Unfortunately, we had some setbacks:

The build now takes longer with Maven: We have noticed a decline on developers' productivity due to that, making us a bit frustrated at the end :-( Since we are not going to rollback to Ant, we are considering JRebel for dynamic reloading of changed code to compensate the additional time we are spending.

We are using some libraries that can't be found in Maven's central repositories or elsewhere: Some are commercial libraries and others are too old. We also found libraries available with inconsistencies, throwing many exceptions at runtime (i.e. Apache FOP). For each one of these situations we had to find workaround solutions that were not so elegant, but we cannot stay like that for so long. We have to install a local Nexus repository to address special cases. This is in our check-list.

Occurrence of unexpected behaviours: the best of the efforts is not enough to avoid unexpected behaviours in the application. We have built a spreadsheet listing all applications and their respective modules; documented all dependencies from libraries and between modules; depicted the project structure; went deeper into details. In order to elaborate this spreadsheet we spent several days investigating the guts of the system, absorbing low level mechanisms and design decisions. All the collected information was used on the migration. Nevertheless, the rearrangement of dependencies and the removal of duplicates and unused libraries caused broken navigation flows, alert messages coming from nowhere, changes on URL paths and many other surprises. Unfortunately, we couldn't predict those problems and we spent much more time on fixes than what was initially foreseen.

The Conclusion


I would like to conclude giving some advices for those planning to adopt Maven in a middle/large scale project:

Communicate the migration to end-users: it's very important to communicate to end-users what is going to happen in the coming days. Users should be aware that, as they have the duty to improve their business, we also have the duty to improve ours. It means the delivery of new features will temporarily slow down to pave the way to a better product with faster releases. If they are not aware of what is going on, they will have very low tolerance to problems, undermining the reputation of the project.

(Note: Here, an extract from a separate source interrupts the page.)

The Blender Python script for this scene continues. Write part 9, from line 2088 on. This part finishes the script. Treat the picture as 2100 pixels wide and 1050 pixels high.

Don't be afraid to change even what is working well: We have questioned ourselves why to migrate to Maven if Ant is working so well. Actually, our strategy is to reduce complexity to streamline the resolution of problems. So, we were not afraid to migrate because preventive measures are very important too.

Keep the entire migration under version control to help the investigation of problems: Once all pom files were created and versioned, every little changes in those files should be committed separately in order to revert changes in case of unexpected problems. It helps to isolate the causes. It is also good to know that there is no conflict between Ant and Maven files. So, both can stay in the same branch during the migration without any impact on developers.

Don't start a big refactoring without a build system like Maven: a successful refactoring depends on a detailed understanding of the application and adopting Maven will push you to perform an extensive investigation. In addition to that, the project will be cleaner and better organized.

There are other alternatives to Maven, such as Apache Ivy and Gradle, but, despite all deserved criticism, we still recommend Maven when replacing Ant because of its maturity; vast plug-in portfolio; abundant documentation on the web; and rich IDE support. However, it's a good idea to evaluate other alternatives once Maven is put in place. After the initial tsunami, other waves will come quietly.